The best reference I've found so far for understanding the amortized analysis of algorithms, is in the book Introduction to Algorithms, third edition, chapter 17: "Amortized Analysis". It's all there, explained much better than what can be found in a Stack Overflow post. You'll find the book in the library of any decent University.
Regular asymptotic analysis looks at the performance of an individual operation asymptotically, as a function of the size of the problem. The O() notation is what indicates an asymptotic analysis.
Amortized analysis (which is also an asymptotic analysis) looks at the total performance of multiple operations on a shared datastructure.
The difference is, amortized analysis typically proves that the total computation required for M operations has a better performance guarantee than M times the worst case for the individual operation.
For example, an individual operation on a splay tree of size N can take up to O(N) time. However, a sequence of M operations on a tree of size N is bounded by O( M(1+log N) + N log N ) time, which is roughly O(log N) per operation. However, note that an amortized analysis is much stricter than an "average-case" analysis: it proves that any possible sequence of operations will satisfy its asymptotic worst case.
Amortised analysis deals with the total cost over a number of runs of the routine, and the benefits that can be gained therein. For example searching an unsorted array of n items for a single match may take up to n comparisons and hence is o(n) complexity.
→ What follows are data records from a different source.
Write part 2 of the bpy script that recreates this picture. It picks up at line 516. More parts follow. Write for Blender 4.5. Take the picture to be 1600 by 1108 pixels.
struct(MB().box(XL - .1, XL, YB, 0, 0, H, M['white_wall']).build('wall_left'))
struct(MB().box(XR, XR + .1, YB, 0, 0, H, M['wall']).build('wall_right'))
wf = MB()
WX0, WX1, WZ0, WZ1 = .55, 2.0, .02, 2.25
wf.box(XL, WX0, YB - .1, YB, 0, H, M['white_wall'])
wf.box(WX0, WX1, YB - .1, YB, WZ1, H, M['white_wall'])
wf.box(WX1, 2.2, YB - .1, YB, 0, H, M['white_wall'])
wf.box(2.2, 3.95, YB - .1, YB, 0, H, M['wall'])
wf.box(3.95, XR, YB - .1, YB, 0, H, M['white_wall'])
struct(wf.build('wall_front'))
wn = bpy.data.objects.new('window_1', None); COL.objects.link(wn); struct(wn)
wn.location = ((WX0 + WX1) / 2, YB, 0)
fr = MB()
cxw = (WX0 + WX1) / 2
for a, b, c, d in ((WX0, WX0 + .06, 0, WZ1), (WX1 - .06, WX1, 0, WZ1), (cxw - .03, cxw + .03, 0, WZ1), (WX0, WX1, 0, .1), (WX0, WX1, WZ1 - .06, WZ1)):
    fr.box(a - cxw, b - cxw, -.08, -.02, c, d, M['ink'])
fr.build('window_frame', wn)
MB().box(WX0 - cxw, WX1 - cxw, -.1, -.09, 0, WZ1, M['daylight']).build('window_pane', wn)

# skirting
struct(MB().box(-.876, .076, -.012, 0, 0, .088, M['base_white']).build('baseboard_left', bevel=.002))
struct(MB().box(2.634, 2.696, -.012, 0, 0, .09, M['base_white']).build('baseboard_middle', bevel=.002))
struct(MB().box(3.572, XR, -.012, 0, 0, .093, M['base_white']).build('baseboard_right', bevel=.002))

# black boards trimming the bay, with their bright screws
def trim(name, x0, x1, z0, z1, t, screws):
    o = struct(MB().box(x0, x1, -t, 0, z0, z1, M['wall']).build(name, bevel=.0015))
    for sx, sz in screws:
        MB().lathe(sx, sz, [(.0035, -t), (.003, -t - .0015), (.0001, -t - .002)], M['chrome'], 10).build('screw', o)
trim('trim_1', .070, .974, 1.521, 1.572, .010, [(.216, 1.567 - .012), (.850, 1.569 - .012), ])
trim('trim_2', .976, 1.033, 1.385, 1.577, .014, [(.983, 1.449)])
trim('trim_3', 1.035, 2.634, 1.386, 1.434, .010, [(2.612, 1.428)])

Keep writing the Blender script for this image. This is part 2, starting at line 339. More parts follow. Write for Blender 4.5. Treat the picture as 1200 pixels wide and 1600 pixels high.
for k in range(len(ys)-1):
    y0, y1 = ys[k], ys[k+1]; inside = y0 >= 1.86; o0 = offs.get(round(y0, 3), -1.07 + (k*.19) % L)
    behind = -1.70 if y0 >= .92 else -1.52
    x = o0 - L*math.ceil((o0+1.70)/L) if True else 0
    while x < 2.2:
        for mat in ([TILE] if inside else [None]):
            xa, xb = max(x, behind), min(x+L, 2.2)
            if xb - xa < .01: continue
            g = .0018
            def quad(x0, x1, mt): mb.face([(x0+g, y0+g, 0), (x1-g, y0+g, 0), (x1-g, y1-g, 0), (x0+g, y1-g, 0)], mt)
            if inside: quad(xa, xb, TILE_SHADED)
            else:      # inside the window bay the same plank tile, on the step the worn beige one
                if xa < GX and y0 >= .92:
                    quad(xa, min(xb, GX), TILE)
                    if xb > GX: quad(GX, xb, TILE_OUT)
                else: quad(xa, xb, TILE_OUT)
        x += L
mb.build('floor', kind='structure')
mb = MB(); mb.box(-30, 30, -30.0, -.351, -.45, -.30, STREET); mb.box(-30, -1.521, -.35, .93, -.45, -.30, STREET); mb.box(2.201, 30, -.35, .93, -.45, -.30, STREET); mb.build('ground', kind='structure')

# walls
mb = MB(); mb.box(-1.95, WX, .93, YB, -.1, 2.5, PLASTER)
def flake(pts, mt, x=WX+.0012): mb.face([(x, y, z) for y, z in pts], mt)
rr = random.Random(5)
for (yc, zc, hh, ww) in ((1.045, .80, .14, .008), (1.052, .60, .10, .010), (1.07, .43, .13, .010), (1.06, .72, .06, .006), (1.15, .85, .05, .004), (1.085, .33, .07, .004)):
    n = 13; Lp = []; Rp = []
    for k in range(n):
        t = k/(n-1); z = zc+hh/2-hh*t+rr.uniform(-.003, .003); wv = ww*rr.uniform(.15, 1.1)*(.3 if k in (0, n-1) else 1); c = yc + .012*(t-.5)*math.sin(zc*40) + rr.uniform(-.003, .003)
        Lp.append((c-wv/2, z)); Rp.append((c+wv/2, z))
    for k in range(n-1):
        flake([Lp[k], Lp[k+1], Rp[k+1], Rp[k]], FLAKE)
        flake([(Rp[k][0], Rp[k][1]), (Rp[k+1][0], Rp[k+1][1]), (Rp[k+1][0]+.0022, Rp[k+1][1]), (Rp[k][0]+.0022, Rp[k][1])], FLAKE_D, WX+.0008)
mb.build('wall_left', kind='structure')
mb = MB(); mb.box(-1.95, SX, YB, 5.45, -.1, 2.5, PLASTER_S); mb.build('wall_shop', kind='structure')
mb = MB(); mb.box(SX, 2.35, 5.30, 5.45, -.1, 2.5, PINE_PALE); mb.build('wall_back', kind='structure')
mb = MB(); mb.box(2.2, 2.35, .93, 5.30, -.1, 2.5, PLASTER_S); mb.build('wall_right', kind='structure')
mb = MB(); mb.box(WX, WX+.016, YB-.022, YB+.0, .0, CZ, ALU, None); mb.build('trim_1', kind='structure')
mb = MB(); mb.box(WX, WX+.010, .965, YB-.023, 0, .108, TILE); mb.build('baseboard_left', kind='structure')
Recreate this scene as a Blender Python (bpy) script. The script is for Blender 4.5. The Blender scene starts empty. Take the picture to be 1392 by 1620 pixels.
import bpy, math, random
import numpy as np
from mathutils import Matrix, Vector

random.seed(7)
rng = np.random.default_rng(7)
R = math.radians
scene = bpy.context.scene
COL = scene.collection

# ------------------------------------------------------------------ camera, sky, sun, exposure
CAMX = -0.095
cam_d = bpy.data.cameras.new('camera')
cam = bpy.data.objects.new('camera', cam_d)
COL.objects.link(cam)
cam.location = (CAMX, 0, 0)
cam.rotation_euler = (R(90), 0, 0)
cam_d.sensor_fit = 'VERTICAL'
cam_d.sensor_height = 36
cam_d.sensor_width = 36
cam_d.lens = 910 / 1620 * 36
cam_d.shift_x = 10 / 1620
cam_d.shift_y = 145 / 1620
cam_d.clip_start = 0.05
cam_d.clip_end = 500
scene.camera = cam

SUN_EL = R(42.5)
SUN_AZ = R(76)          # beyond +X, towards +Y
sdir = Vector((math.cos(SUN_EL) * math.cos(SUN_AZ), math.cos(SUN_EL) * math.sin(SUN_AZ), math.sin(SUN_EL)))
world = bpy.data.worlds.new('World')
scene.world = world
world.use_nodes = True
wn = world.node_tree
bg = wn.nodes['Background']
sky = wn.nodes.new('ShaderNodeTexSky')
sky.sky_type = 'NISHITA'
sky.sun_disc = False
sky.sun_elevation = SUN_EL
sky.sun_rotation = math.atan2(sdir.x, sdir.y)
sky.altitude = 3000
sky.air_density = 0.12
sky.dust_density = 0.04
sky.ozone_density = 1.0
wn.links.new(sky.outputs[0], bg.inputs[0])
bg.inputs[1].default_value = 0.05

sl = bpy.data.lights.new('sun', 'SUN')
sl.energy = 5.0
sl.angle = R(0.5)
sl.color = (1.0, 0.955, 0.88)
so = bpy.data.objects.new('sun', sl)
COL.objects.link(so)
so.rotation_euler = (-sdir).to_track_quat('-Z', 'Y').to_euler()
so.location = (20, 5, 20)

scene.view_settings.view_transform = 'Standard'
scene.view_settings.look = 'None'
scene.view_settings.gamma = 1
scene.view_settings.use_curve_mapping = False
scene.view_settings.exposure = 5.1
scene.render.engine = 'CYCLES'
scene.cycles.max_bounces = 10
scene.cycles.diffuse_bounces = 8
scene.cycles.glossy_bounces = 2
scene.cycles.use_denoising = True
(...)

However, if we know the same array is going to be searched for m items, repeating the total task would then have complexity O(m*n). However, if we sort the array in advance, the cost is O(n log(n)), and successive searches take only O(log(n)) for a sorted array. Thus the total amortised cost for m elements taking this approach is O(n*log(n) + m*log(n)). If m >= n, this equates to O(n log(n)) by pre-sorting compared to O(n^2) for not sorting. Thus the amortised cost is cheaper.
Put simply, by spending a bit extra early on, we can save a lot later.